No one would claim that the GDPR is perfect, not least because we don’t live in a flawless world. But at a recent public debate organised by the Financial Times about whether the GDPR placed unnecessary burdens on businesses, a sizeable majority of 77% of the attendees voted that it did not. German MEP Jan Albrecht and I joined forces to argue from slightly perspectives why, despite its imperfections, the GDPR’s burdens were not disproportionate but justified and manageable. Our opponents made very credible arguments in the opposite direction, so it was somewhat surprising to see such an overwhelming level of support for the GDPR coming from businesses. How can it be that such an intricate and prescriptive piece of legislation has already been accepted so widely?
For starters, most international businesses welcome the level of harmonisation brought by the GDPR. Sure, the EU is not a homogeneous body by any means. Brexit aside, given its huge diversity of cultures, legal systems and societies it is almost a miracle that the EU operates with any degree of cohesion. But the fact that the core EU data protection rules that will be applicable in the future are set out in a Regulation – as opposed to a Directive – will provide much certainty to those operating across borders. So whilst there are some areas where Member States can and will exercise their discretion, one of the GDPR’s virtues will be to allow EU multinationals to follow a uniform set of rules no matter where they operate.

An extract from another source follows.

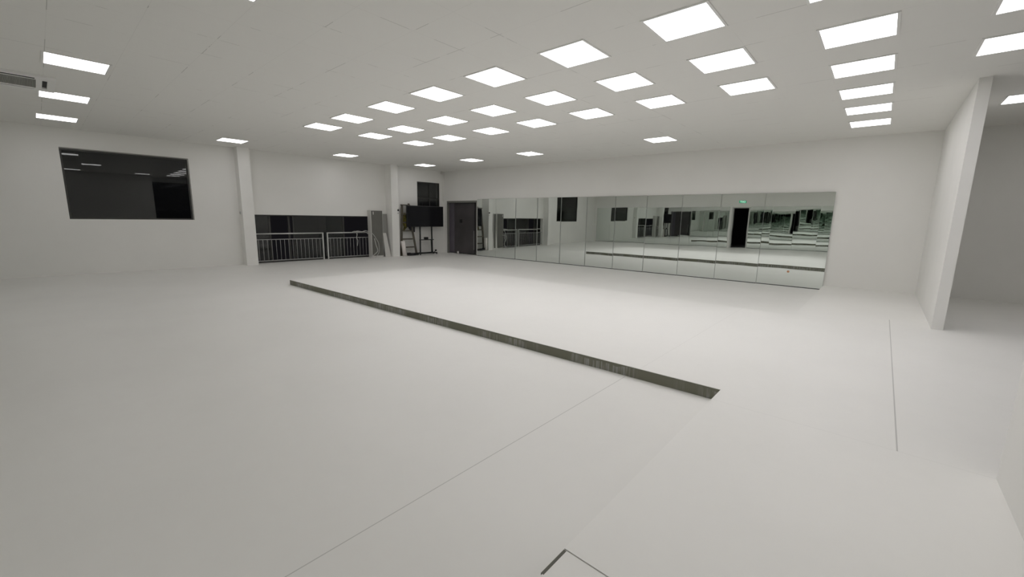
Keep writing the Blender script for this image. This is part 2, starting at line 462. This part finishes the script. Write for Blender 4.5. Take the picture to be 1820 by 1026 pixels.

Linked to this is the new system of supervision and the ‘lead authority’ concept. Many would have preferred an even simpler system with one single regulator having exclusive competence over the use of personal data by the same organisation anywhere in the EU. But since the ‘One Stop Shop’ idea was not a realistic option in the ever so varied EU, we have ended up with the next best thing – cooperation and the consistency mechanism. If all of the national data protection authorities are able to trust each other – and there is no reason why they shouldn’t – it will be possible for multinational businesses to benefit from a much greater level of supervisory consistency than ever before.
By and large, the GDPR is also a victory for technological neutrality. Once again, it is impossible for such a complex and technologically driven law to avoid making references to some of today’s technologies, yet the GDPR fares pretty well when it comes to using generic language and concepts in that respect. No doubt, this will be tested in the years to come, but with a bit of common sense and interpretative help from courts and regulators, it should be possible to consistently apply the GDPR as technology evolves and new digital wonders emerge from our collective imagination.
But perhaps the most positive feature of the GDPR from a business perspective is the so-called ‘risk-based approach’. This means that whilst the rules are the same for everyone, their application will vary in practice depending on the level of risk that a given data activity presents for people’s privacy. In other words, many of the obligations in the GDPR do not work like an on / off switch, but more like a dimmer that allows for different degrees of intensity. This could be regarded as a weakness and a source of uncertainty, but in practice, the risk-based approach is what will make the GDPR not only effective but fair.
It is not difficult to be critical of the GDPR if one chooses to do so. Its complexity can be daunting and its effectiveness will be put to the test at every instance. Yet underneath its prescriptive text, there is a well-intended attempt to make it compatible with our digital future. Responsible businesses should not fear the GDPR but learn to work with it and see it as a way of future-proofing its data practices.